■ COLLECTED DATA:
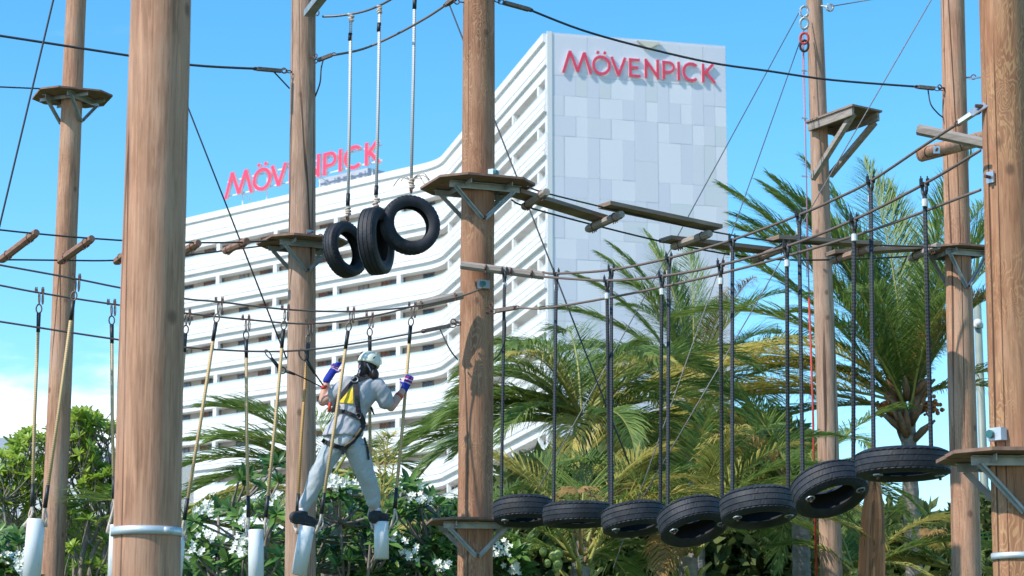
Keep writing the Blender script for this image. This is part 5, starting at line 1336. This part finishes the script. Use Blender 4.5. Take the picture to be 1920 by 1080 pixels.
mb.build('back_pad', M['yellow'], man)
# gloves with five fingers each
def glove(w_, h_, pd, th, nrm, curl, sgn):
    """w_ wrist, h_ palm centre, pd finger direction, th thumb side, nrm back-of-hand normal"""
    pr = []; pr.append(('c', [(w_-pd*.018, .036), (w_, .036), (h_-pd*.01, .036)]))
    pr.append(('e', h_, th*.043, pd*.048, nrm*.024))
    for i, (o_, l) in enumerate(((.031, .068), (.011, .076), (-.010, .070), (-.030, .056))):
        b_ = h_ + th*o_ + pd*.036; k1 = b_ + (pd*cos(curl*.4) - nrm*sin(curl*.4))*l*.42; d2 = pd*cos(curl*1.2) - nrm*sin(curl*1.2); k2 = k1 + d2*l*.34; d3 = pd*cos(curl*1.9)-nrm*sin(curl*1.9)
        k2 = k2 + th*o_*.12; pr.append(('c', [(h_+th*o_*.8, .011), (b_, .0115), (k1+th*o_*.1, .0105), (k2, .0098), (k2+d3*l*.28, .0088)]))
    tb = h_ + th*.030 - pd*.022; pr.append(('c', [(tb, .015), (tb+th*.030+pd*.012-nrm*.012*curl, .0125), (tb+th*.044+pd*.034-nrm*.034*curl, .0105)]))
    o, _b = fuse(pr, .0055, 2, 'glove', [M['gl_blue'], M['gl_purple'], M['gl_white'], M['gl_red']], man)
    org = worg(man)
    for p in o.data.polygons:
        t_ = (p.center + org - h_).dot(pd)
        p.material_index = 0 if t_ < -.012 else (2 if t_ < -.002 else (1 if t_ < .022 else (2 if t_ < .032 else (1 if t_ < .055 else 0))))
    return o
pdL = (Q(630,680,.13)-wL).normalized(); glove(wL, hL, pdL, (Q(640,694,.1)-Q(626,694,.12)).normalized()*1.0, V((0,-1,.1)).normalized(), .35, 1)
pdR = (Q(772,706,.22)-wR).normalized(); pdR = (V((.35,0,.9))).normalized(); glove(wR, Q(764,717,.19), pdR, V((-.85,.2,.3)).normalized(), V((.15,-.97,-.05)).normalized(), 1.15, 1)
# wristbands
mb = MB(); c = eR.lerp(wR, .55); mb.tube([c-(wR-eR).normalized()*.008, c+(wR-eR).normalized()*.008], .041, 14); mb.tube([c+(wR-eR).normalized()*.016, c+(wR-eR).normalized()*.022], .040, 14); mb.build('wristband', M['gl_red'], man, True, 'stuff')
# socks and shoes
def shoe(a_, toe, heel):
    d = (toe-heel); L = d.length; d.normalize(); s = d.cross(Z).normalized(); u = s.cross(d)
    mb = MB(); mb.tube([a_+V((0,0,-.050)), a_+V((0,0,-.0)), a_+V((0,0,.012))], [.040,.038,.040], 14); mb.build('sock', M['sock'], man, True)
    so_, _ = fuse([('e', heel+d*L*.22+u*.040, d*L*.27, s*.046, u*.060), ('e', heel+d*L*.62+u*.034, d*L*.40, s*.050, u*.046), ('e', heel+d*L*.42+u*.055, d*L*.26, s*.040, u*.048), ('c', [(heel+d*L*.28+u*.05, .048), (a_+V((0,0,-.040)), .048)])], .008, 2, 'shoe', M['shoe'], man)
    mb = MB(); n = 20; ring_ = []
    for i in range(n):
        a = 2*pi*i/n; ring_.append(heel+d*(L*.5+L*.50*cos(a)) + s*.043*sin(a)*(1.05 if cos(a) > 0 else .9))
    mb.prism([p+u*(-.006) for p in ring_], u*.018); mb.build('sole', M['sole'], so_)
    mb = MB(); 
    for k in (.34,.46,.58): mb.bar(heel+d*L*k+u*.068-s*.02, heel+d*L*k+u*.066+s*.02, .006, .005)
    mb.build('laces', M['strap'], so_, kind='stuff'); return so_
shoe(aL+V((0,0,0)), Q(592,986,.02), Q(544,977,-.14))
shoe(aR+V((.02,0,0)), Q(728,977,.36), Q(694,978,.16))
mb = MB()
for k, q in (((568,978),(563,1004)), ((571,978),(570,1007))): mb.tube([Q(*k,-.13), Q(*q,-.12)], .0035, 4)
mb.build('shoelace', M['strap'], man, kind='stuff')
# lanyards clipped to the safety cable
la = thing('lanyard', tuple(Q(607,724,-.02)), 'black lanyard with its carabiner on the safety cable beside the greyish pole', 'lanyard', 'lanyards of the climber')
mb = MB(); mb.tube(catmull([Q(607,724,-.08), Q(600,714,-.1), Q(588,697,-.14)], 4), .007, 6); mb.build('webbing', M['strap'], la, True)
mb = MB(); mb.tube([Q(590,700,-.14), Q(573,673,-.18)], [.013,.018], 8); mb.build('sleeve', M['black'], la, True)
mb = MB(); mb.ring(Q(568,665,-.2), V((.2,1,0)), .032, .007, 18, 6, 1.75, Q(573,675,-.2)-Q(563,655,-.2)); mb.build('carabiner', M['cable_dk'], la)
lb = thing('lanyard', tuple(Q(606,727,-.02)), 'black lanyard reaching further left with a long metal tip, held up from the arm', 'lanyard', 'lanyards of the climber')
mb = MB(); mb.tube(catmull([Q(606,727,-.08), Q(590,719,-.1), Q(570,709,-.14), Q(552,701,-.18)], 4), .006, 6); mb.build('webbing', M['strap'], lb, True)
mb = MB(); mb.tube([Q(553,702,-.18), Q(537,696,-.2)], [.011,.015], 8); mb.tube([Q(524,690,-.22), Q(508,671,-.24)], [.017,.015], 8); mb.build('sleeve', M['black'], lb, True, 'stuff')
mb = MB(); mb.ring(Q(528,694,-.2), V((0,1,0)), .030, .006, 16, 6, 1.3, V((1,0,-.35))); mb.ring(Q(503,664,-.24), V((0,1,.2)), .018, .006, 14, 6, 2.6, Q(511,675,-.2)-Q(497,655,-.2)); mb.build('carabiner', M['cable_dk'], lb)
mb = MB(); mb.ball(Q(607,726,-.085), .022, 8, (1.4,.8,.9)); mb.tube([Q(603,728,-.08), Q(613,724,-.09)], .012, 6); mb.build('red_tie', M['gl_red'], man, True)
mb = MB(); mb.tube([Q(619,752,-.02), Q(617,772,-.03)], [.012,.018], 6); mb.build('red_strap', M['gl_red'], man, True)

■ TASK PROMPT: Omit every picture while copying the listing above exactly.

■ FINISHED ANSWER:
Keep writing the Blender script for this image. This is part 5, starting at line 1336. This part finishes the script. Use Blender 4.5. Take the picture to be 1920 by 1080 pixels.
mb.build('back_pad', M['yellow'], man)
# gloves with five fingers each
def glove(w_, h_, pd, th, nrm, curl, sgn):
    """w_ wrist, h_ palm centre, pd finger direction, th thumb side, nrm back-of-hand normal"""
    pr = []; pr.append(('c', [(w_-pd*.018, .036), (w_, .036), (h_-pd*.01, .036)]))
    pr.append(('e', h_, th*.043, pd*.048, nrm*.024))
    for i, (o_, l) in enumerate(((.031, .068), (.011, .076), (-.010, .070), (-.030, .056))):
        b_ = h_ + th*o_ + pd*.036; k1 = b_ + (pd*cos(curl*.4) - nrm*sin(curl*.4))*l*.42; d2 = pd*cos(curl*1.2) - nrm*sin(curl*1.2); k2 = k1 + d2*l*.34; d3 = pd*cos(curl*1.9)-nrm*sin(curl*1.9)
        k2 = k2 + th*o_*.12; pr.append(('c', [(h_+th*o_*.8, .011), (b_, .0115), (k1+th*o_*.1, .0105), (k2, .0098), (k2+d3*l*.28, .0088)]))
    tb = h_ + th*.030 - pd*.022; pr.append(('c', [(tb, .015), (tb+th*.030+pd*.012-nrm*.012*curl, .0125), (tb+th*.044+pd*.034-nrm*.034*curl, .0105)]))
    o, _b = fuse(pr, .0055, 2, 'glove', [M['gl_blue'], M['gl_purple'], M['gl_white'], M['gl_red']], man)
    org = worg(man)
    for p in o.data.polygons:
        t_ = (p.center + org - h_).dot(pd)
        p.material_index = 0 if t_ < -.012 else (2 if t_ < -.002 else (1 if t_ < .022 else (2 if t_ < .032 else (1 if t_ < .055 else 0))))
    return o
pdL = (Q(630,680,.13)-wL).normalized(); glove(wL, hL, pdL, (Q(640,694,.1)-Q(626,694,.12)).normalized()*1.0, V((0,-1,.1)).normalized(), .35, 1)
pdR = (Q(772,706,.22)-wR).normalized(); pdR = (V((.35,0,.9))).normalized(); glove(wR, Q(764,717,.19), pdR, V((-.85,.2,.3)).normalized(), V((.15,-.97,-.05)).normalized(), 1.15, 1)
# wristbands
mb = MB(); c = eR.lerp(wR, .55); mb.tube([c-(wR-eR).normalized()*.008, c+(wR-eR).normalized()*.008], .041, 14); mb.tube([c+(wR-eR).normalized()*.016, c+(wR-eR).normalized()*.022], .040, 14); mb.build('wristband', M['gl_red'], man, True, 'stuff')
# socks and shoes
def shoe(a_, toe, heel):
    d = (toe-heel); L = d.length; d.normalize(); s = d.cross(Z).normalized(); u = s.cross(d)
    mb = MB(); mb.tube([a_+V((0,0,-.050)), a_+V((0,0,-.0)), a_+V((0,0,.012))], [.040,.038,.040], 14); mb.build('sock', M['sock'], man, True)
    so_, _ = fuse([('e', heel+d*L*.22+u*.040, d*L*.27, s*.046, u*.060), ('e', heel+d*L*.62+u*.034, d*L*.40, s*.050, u*.046), ('e', heel+d*L*.42+u*.055, d*L*.26, s*.040, u*.048), ('c', [(heel+d*L*.28+u*.05, .048), (a_+V((0,0,-.040)), .048)])], .008, 2, 'shoe', M['shoe'], man)
    mb = MB(); n = 20; ring_ = []
    for i in range(n):
        a = 2*pi*i/n; ring_.append(heel+d*(L*.5+L*.50*cos(a)) + s*.043*sin(a)*(1.05 if cos(a) > 0 else .9))
    mb.prism([p+u*(-.006) for p in ring_], u*.018); mb.build('sole', M['sole'], so_)
    mb = MB(); 
    for k in (.34,.46,.58): mb.bar(heel+d*L*k+u*.068-s*.02, heel+d*L*k+u*.066+s*.02, .006, .005)
    mb.build('laces', M['strap'], so_, kind='stuff'); return so_
shoe(aL+V((0,0,0)), Q(592,986,.02), Q(544,977,-.14))
shoe(aR+V((.02,0,0)), Q(728,977,.36), Q(694,978,.16))
mb = MB()
for k, q in (((568,978),(563,1004)), ((571,978),(570,1007))): mb.tube([Q(*k,-.13), Q(*q,-.12)], .0035, 4)
mb.build('shoelace', M['strap'], man, kind='stuff')
# lanyards clipped to the safety cable
la = thing('lanyard', tuple(Q(607,724,-.02)), 'black lanyard with its carabiner on the safety cable beside the greyish pole', 'lanyard', 'lanyards of the climber')
mb = MB(); mb.tube(catmull([Q(607,724,-.08), Q(600,714,-.1), Q(588,697,-.14)], 4), .007, 6); mb.build('webbing', M['strap'], la, True)
mb = MB(); mb.tube([Q(590,700,-.14), Q(573,673,-.18)], [.013,.018], 8); mb.build('sleeve', M['black'], la, True)
mb = MB(); mb.ring(Q(568,665,-.2), V((.2,1,0)), .032, .007, 18, 6, 1.75, Q(573,675,-.2)-Q(563,655,-.2)); mb.build('carabiner', M['cable_dk'], la)
lb = thing('lanyard', tuple(Q(606,727,-.02)), 'black lanyard reaching further left with a long metal tip, held up from the arm', 'lanyard', 'lanyards of the climber')
mb = MB(); mb.tube(catmull([Q(606,727,-.08), Q(590,719,-.1), Q(570,709,-.14), Q(552,701,-.18)], 4), .006, 6); mb.build('webbing', M['strap'], lb, True)
mb = MB(); mb.tube([Q(553,702,-.18), Q(537,696,-.2)], [.011,.015], 8); mb.tube([Q(524,690,-.22), Q(508,671,-.24)], [.017,.015], 8); mb.build('sleeve', M['black'], lb, True, 'stuff')
mb = MB(); mb.ring(Q(528,694,-.2), V((0,1,0)), .030, .006, 16, 6, 1.3, V((1,0,-.35))); mb.ring(Q(503,664,-.24), V((0,1,.2)), .018, .006, 14, 6, 2.6, Q(511,675,-.2)-Q(497,655,-.2)); mb.build('carabiner', M['cable_dk'], lb)
mb = MB(); mb.ball(Q(607,726,-.085), .022, 8, (1.4,.8,.9)); mb.tube([Q(603,728,-.08), Q(613,724,-.09)], .012, 6); mb.build('red_tie', M['gl_red'], man, True)
mb = MB(); mb.tube([Q(619,752,-.02), Q(617,772,-.03)], [.012,.018], 6); mb.build('red_strap', M['gl_red'], man, True)